## Prompt
Repeat the entire listing exactly.

## Material provided
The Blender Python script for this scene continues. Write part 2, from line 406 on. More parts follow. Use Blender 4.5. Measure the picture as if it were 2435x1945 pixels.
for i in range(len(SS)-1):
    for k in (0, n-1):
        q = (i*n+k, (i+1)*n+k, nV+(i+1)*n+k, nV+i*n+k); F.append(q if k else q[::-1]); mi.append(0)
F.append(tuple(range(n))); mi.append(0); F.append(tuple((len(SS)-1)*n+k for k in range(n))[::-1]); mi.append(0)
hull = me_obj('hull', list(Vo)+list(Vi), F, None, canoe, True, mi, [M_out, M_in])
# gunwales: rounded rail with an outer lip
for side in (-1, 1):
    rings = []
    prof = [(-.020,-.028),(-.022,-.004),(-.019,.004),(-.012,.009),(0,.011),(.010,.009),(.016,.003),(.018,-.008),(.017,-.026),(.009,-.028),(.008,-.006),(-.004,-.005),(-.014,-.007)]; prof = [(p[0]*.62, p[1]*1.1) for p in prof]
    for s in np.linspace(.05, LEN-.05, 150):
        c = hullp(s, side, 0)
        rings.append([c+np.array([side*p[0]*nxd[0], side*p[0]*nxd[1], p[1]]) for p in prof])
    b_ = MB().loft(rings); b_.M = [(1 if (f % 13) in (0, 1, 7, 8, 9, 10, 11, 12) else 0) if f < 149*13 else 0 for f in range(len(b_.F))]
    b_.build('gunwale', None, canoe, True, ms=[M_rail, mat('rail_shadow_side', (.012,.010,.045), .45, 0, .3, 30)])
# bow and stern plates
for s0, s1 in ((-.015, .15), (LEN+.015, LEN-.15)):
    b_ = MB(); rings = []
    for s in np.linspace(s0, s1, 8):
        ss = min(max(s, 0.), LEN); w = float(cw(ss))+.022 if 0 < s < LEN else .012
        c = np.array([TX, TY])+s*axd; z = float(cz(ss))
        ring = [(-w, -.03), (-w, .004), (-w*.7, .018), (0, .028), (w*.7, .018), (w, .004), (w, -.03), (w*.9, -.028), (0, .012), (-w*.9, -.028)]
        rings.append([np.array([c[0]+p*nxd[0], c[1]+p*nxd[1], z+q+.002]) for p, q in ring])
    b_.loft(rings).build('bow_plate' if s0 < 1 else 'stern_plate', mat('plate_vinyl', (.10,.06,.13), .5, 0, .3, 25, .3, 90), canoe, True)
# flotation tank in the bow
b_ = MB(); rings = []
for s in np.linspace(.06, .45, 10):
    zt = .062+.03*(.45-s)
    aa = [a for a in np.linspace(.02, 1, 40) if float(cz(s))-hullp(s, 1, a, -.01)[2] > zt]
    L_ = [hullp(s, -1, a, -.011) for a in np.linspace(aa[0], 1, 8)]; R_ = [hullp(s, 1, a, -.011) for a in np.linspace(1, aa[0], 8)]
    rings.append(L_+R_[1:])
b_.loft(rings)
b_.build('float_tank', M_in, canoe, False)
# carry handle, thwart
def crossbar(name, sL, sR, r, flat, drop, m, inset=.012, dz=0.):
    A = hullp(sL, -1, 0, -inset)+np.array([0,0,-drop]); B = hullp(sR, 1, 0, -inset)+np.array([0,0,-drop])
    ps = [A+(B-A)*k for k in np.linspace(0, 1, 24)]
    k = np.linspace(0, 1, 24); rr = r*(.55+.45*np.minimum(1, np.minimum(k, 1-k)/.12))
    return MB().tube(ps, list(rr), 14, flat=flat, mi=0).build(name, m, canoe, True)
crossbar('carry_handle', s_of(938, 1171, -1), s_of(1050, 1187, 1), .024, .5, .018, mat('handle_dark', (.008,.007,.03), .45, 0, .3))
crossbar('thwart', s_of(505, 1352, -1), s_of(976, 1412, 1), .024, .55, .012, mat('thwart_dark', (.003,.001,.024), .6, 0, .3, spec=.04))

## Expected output
The Blender Python script for this scene continues. Write part 2, from line 406 on. More parts follow. Use Blender 4.5. Measure the picture as if it were 2435x1945 pixels.
for i in range(len(SS)-1):
    for k in (0, n-1):
        q = (i*n+k, (i+1)*n+k, nV+(i+1)*n+k, nV+i*n+k); F.append(q if k else q[::-1]); mi.append(0)
F.append(tuple(range(n))); mi.append(0); F.append(tuple((len(SS)-1)*n+k for k in range(n))[::-1]); mi.append(0)
hull = me_obj('hull', list(Vo)+list(Vi), F, None, canoe, True, mi, [M_out, M_in])
# gunwales: rounded rail with an outer lip
for side in (-1, 1):
    rings = []
    prof = [(-.020,-.028),(-.022,-.004),(-.019,.004),(-.012,.009),(0,.011),(.010,.009),(.016,.003),(.018,-.008),(.017,-.026),(.009,-.028),(.008,-.006),(-.004,-.005),(-.014,-.007)]; prof = [(p[0]*.62, p[1]*1.1) for p in prof]
    for s in np.linspace(.05, LEN-.05, 150):
        c = hullp(s, side, 0)
        rings.append([c+np.array([side*p[0]*nxd[0], side*p[0]*nxd[1], p[1]]) for p in prof])
    b_ = MB().loft(rings); b_.M = [(1 if (f % 13) in (0, 1, 7, 8, 9, 10, 11, 12) else 0) if f < 149*13 else 0 for f in range(len(b_.F))]
    b_.build('gunwale', None, canoe, True, ms=[M_rail, mat('rail_shadow_side', (.012,.010,.045), .45, 0, .3, 30)])
# bow and stern plates
for s0, s1 in ((-.015, .15), (LEN+.015, LEN-.15)):
    b_ = MB(); rings = []
    for s in np.linspace(s0, s1, 8):
        ss = min(max(s, 0.), LEN); w = float(cw(ss))+.022 if 0 < s < LEN else .012
        c = np.array([TX, TY])+s*axd; z = float(cz(ss))
        ring = [(-w, -.03), (-w, .004), (-w*.7, .018), (0, .028), (w*.7, .018), (w, .004), (w, -.03), (w*.9, -.028), (0, .012), (-w*.9, -.028)]
        rings.append([np.array([c[0]+p*nxd[0], c[1]+p*nxd[1], z+q+.002]) for p, q in ring])
    b_.loft(rings).build('bow_plate' if s0 < 1 else 'stern_plate', mat('plate_vinyl', (.10,.06,.13), .5, 0, .3, 25, .3, 90), canoe, True)
# flotation tank in the bow
b_ = MB(); rings = []
for s in np.linspace(.06, .45, 10):
    zt = .062+.03*(.45-s)
    aa = [a for a in np.linspace(.02, 1, 40) if float(cz(s))-hullp(s, 1, a, -.01)[2] > zt]
    L_ = [hullp(s, -1, a, -.011) for a in np.linspace(aa[0], 1, 8)]; R_ = [hullp(s, 1, a, -.011) for a in np.linspace(1, aa[0], 8)]
    rings.append(L_+R_[1:])
b_.loft(rings)
b_.build('float_tank', M_in, canoe, False)
# carry handle, thwart
def crossbar(name, sL, sR, r, flat, drop, m, inset=.012, dz=0.):
    A = hullp(sL, -1, 0, -inset)+np.array([0,0,-drop]); B = hullp(sR, 1, 0, -inset)+np.array([0,0,-drop])
    ps = [A+(B-A)*k for k in np.linspace(0, 1, 24)]
    k = np.linspace(0, 1, 24); rr = r*(.55+.45*np.minimum(1, np.minimum(k, 1-k)/.12))
    return MB().tube(ps, list(rr), 14, flat=flat, mi=0).build(name, m, canoe, True)
crossbar('carry_handle', s_of(938, 1171, -1), s_of(1050, 1187, 1), .024, .5, .018, mat('handle_dark', (.008,.007,.03), .45, 0, .3))
crossbar('thwart', s_of(505, 1352, -1), s_of(976, 1412, 1), .024, .55, .012, mat('thwart_dark', (.003,.001,.024), .6, 0, .3, spec=.04))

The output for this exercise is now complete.